Tuesday, March 16, 2010

MORE THAN A MISTRESS


MORE THAN A MISTRESS - BY MARY BALOGH

"More than a Mistress" is a story about the romance of Jane and Jocelyn. Jane and Jocelyn have a rather inauspicious beginning; he has been challenged to a duel over another man's wife, she interrupts the duel and is somehow blamed by everyone for getting him shot.

When Jane arrives to her new job as a milliner's (that's a hat maker) assistant and delivers her tale about being delayed by a dueling Duke (Jocelyn is a Duke) she is laughed out of the shop and told she can have her job back if she gets a signed note from the Duke verifying her "story". Outraged at losing her job and being laughed at, Jane decides she will have that note and somehow finds herself not only in the Duke's mansion, but in his bedroom assisting the doctor in removing the bullet from his leg. Naturally, Jane is then employed as the Duke's nurse during his convalescence.

In between making verbal barbs at each other for the two weeks he spends recovering, the two being taking notice of each other in other ways. Their growing attraction culminates with their first kiss one night when, conveniently, neither could sleep. When she walks in on him playing the piano one night, he is initially angry but his anger leads to passion as they share their first kiss, in which every part of Jane's body, "sizzled with awareness and ached with desire."

Since Jocelyn is not without his principles he can let things go no farther between them while she is living in his house as a servant. He therefore suggests that maybe she would consider becoming his mistress, which is when the novel begins to heat up.

Despite being a "Lady" Jane consents to this because she is a bit of a fugitive; having defended herself from the unwanted advances of a cousin she has fled from home, taking with her a bracelet that had belonged to her mother - her Uncle has since let it be (falsely) believed that she has killed her cousin and robbed the family.

And so she becomes Jocelyn's mistress and they are both a bit overwhelmed, and embarrassed, by the passion and feelings that arise in them during their first, chapter long love scene. Their relationship is a constant step forward and then one back; she is confused by his coldness after a moment of passion, he begins to open up to her, he thinks she is ashamed to be his mistress when she is really unwilling to go out because Bow Street Runners are searching for her. The indulge together in their love of culture; she embroiders while he reads her Jane Austen, she reads while he plays the piano, she sings for him, until she does become more than a mistress.

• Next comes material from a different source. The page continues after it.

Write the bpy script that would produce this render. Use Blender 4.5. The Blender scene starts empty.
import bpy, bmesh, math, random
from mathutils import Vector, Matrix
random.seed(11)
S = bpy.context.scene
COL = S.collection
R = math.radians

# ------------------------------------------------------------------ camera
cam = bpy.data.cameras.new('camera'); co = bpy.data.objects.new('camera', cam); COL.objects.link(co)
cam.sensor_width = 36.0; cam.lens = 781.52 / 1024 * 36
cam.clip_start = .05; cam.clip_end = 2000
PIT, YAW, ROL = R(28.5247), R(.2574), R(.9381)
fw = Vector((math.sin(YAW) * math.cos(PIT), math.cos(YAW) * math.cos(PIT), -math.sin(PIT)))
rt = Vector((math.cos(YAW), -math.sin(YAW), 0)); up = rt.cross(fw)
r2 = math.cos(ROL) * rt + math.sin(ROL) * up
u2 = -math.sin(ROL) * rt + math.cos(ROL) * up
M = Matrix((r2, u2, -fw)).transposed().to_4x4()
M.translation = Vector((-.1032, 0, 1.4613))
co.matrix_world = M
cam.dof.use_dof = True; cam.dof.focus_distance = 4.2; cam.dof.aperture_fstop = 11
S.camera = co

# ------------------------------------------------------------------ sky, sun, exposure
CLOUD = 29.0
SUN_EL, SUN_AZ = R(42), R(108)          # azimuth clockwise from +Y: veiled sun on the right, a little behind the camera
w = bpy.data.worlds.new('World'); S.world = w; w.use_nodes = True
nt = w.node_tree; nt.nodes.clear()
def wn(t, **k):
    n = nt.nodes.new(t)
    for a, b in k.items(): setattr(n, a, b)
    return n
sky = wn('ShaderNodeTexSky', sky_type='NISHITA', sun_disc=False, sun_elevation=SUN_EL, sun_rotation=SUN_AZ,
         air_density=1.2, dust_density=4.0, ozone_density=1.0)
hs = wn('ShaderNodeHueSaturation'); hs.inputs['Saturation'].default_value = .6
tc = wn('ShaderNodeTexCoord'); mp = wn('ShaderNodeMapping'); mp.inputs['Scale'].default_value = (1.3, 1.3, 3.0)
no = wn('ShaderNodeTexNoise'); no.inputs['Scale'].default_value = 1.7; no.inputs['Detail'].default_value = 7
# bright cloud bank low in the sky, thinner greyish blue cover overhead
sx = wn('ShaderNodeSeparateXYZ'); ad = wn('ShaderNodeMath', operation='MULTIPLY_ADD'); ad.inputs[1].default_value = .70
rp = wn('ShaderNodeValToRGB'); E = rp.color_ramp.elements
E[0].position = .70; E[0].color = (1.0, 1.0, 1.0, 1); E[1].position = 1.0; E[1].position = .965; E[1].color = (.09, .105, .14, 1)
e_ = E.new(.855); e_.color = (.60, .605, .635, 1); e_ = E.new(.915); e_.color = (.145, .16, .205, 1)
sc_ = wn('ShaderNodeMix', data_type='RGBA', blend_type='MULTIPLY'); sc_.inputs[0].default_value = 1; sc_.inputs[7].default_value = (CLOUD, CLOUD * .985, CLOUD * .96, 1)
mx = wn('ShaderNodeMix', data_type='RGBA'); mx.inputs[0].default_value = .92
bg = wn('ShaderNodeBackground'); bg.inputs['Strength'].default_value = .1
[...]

But of course the truth about her past had to be revealed eventually and when it does Jocelyn is horrified that she has not only deceived him but that in doing so he made a Lady his mistress (which is apparently a horrible thing to do). And of course the revelation leads straight to the alter, well with, I have to say, an unexpected detour or two.

(There is also a subplot involving Jocelyn's brother, the lady the duel was fought over, and her brother's repeated attempts at getting "satisfaction" but I'll leave that an easy to forget subplot.)